#### Aim
The records below hold a stretch from the line with "Reconstruct this image" through the line with "PI = math.pi"; return exactly those lines, ends included, and nothing more.

(Scene modeling code data)
((

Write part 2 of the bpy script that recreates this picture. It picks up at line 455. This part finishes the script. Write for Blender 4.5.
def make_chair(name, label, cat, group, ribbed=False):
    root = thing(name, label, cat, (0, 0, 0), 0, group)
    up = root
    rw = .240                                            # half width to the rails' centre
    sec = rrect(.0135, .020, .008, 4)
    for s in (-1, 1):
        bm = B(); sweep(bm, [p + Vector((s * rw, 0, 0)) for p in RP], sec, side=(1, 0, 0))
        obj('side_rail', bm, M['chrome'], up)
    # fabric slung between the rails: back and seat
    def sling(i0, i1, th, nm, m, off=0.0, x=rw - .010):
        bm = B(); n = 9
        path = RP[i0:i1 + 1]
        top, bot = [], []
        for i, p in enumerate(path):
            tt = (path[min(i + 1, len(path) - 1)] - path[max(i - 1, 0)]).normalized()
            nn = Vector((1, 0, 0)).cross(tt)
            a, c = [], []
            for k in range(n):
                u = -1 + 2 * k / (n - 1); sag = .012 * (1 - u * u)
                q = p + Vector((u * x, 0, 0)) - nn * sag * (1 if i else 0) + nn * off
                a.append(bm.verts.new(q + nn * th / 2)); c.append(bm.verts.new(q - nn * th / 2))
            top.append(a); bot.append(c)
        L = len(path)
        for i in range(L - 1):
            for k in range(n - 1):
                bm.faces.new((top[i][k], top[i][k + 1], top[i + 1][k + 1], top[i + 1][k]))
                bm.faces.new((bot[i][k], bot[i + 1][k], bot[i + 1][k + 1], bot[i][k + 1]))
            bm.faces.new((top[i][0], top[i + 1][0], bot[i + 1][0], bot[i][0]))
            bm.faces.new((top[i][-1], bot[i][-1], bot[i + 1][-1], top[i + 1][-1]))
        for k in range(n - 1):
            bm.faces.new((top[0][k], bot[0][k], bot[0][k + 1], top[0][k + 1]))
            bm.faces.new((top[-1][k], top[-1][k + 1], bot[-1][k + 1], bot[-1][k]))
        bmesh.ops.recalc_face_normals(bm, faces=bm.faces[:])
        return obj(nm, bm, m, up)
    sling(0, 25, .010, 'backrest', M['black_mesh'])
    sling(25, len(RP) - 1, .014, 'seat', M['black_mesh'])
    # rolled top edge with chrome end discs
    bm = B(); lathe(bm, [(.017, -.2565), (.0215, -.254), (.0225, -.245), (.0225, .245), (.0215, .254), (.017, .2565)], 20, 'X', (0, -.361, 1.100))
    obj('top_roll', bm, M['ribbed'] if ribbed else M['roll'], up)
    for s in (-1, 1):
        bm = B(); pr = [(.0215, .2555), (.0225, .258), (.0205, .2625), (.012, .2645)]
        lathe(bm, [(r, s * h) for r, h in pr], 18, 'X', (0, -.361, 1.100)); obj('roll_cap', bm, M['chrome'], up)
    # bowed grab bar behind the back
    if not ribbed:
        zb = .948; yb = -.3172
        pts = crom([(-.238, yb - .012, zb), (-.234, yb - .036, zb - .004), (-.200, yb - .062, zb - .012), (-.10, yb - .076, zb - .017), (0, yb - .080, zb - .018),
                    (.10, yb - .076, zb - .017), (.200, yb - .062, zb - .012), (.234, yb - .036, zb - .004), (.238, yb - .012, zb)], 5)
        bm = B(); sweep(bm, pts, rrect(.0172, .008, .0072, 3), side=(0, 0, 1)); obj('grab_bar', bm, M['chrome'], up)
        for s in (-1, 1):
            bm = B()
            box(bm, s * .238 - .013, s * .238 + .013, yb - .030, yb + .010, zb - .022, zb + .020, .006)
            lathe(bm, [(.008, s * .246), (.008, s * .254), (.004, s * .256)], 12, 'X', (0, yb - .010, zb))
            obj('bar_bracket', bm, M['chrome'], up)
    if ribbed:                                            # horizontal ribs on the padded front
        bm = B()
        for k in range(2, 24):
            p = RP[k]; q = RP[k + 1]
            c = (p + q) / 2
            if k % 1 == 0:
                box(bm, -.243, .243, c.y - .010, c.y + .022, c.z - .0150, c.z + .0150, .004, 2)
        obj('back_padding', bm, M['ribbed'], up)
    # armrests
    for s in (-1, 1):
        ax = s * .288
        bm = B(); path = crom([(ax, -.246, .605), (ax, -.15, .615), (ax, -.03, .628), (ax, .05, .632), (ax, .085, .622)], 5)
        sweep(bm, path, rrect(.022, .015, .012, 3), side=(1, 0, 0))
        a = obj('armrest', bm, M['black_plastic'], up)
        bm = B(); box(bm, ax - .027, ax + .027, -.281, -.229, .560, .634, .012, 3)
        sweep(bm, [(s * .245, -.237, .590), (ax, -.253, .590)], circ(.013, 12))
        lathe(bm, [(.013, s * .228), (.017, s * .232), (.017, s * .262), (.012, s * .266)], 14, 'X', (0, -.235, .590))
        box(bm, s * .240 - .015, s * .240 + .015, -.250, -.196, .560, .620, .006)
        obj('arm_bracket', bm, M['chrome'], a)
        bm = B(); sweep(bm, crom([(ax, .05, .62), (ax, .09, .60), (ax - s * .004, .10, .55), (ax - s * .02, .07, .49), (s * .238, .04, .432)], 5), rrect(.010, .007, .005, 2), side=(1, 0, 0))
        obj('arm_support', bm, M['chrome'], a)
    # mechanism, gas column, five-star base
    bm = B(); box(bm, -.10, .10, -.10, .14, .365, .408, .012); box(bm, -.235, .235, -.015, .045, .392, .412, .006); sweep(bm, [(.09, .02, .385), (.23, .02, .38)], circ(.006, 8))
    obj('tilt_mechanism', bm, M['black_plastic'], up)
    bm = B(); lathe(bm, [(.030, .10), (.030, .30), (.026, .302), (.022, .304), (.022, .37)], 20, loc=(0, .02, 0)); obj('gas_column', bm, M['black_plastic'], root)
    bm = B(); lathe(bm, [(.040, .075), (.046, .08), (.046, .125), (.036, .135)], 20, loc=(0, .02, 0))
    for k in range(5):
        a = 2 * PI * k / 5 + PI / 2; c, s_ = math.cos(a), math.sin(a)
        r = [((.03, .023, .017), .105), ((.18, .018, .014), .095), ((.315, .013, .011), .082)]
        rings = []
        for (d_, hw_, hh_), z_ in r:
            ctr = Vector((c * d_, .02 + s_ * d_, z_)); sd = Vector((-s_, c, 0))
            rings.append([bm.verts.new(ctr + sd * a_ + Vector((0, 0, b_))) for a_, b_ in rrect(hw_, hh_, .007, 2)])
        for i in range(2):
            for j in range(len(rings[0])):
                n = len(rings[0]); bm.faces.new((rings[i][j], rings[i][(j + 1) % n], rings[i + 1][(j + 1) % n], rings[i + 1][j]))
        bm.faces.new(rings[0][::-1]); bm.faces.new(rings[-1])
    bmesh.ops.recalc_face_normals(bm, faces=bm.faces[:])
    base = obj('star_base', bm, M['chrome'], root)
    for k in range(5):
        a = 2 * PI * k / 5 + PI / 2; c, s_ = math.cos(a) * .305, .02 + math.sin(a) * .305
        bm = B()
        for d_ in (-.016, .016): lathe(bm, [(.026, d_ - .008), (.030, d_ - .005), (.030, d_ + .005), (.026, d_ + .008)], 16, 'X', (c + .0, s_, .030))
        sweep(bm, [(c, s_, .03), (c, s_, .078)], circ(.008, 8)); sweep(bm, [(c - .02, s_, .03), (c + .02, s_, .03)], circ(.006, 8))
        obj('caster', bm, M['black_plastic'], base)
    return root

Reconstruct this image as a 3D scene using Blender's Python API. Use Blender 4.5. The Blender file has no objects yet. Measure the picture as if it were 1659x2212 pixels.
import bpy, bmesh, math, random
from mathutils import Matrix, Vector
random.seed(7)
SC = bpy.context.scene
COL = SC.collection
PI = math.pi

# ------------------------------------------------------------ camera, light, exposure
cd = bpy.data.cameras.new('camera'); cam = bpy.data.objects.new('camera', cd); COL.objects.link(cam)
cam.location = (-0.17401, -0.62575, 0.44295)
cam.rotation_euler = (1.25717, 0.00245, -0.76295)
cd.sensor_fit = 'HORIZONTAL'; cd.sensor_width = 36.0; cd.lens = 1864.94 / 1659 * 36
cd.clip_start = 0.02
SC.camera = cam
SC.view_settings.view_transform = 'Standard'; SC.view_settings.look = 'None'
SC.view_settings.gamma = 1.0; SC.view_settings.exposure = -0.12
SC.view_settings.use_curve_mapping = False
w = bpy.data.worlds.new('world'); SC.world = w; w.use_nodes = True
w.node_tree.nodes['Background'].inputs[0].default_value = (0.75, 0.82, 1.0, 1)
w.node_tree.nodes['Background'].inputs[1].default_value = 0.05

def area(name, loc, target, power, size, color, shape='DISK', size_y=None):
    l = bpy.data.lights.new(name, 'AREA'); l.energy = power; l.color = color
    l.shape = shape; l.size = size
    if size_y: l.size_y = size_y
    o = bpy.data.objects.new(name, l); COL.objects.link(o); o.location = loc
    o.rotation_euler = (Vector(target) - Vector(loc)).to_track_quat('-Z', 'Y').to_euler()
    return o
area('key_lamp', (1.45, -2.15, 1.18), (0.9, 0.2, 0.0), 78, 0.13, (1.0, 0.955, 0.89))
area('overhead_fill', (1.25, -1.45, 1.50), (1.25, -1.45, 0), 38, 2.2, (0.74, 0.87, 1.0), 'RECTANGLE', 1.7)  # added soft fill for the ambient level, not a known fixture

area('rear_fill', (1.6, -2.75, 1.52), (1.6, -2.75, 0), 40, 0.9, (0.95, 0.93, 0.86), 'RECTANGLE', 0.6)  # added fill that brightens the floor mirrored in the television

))

#### Worked answer
Reconstruct this image as a 3D scene using Blender's Python API. Use Blender 4.5. The Blender file has no objects yet. Measure the picture as if it were 1659x2212 pixels.
import bpy, bmesh, math, random
from mathutils import Matrix, Vector
random.seed(7)
SC = bpy.context.scene
COL = SC.collection
PI = math.pi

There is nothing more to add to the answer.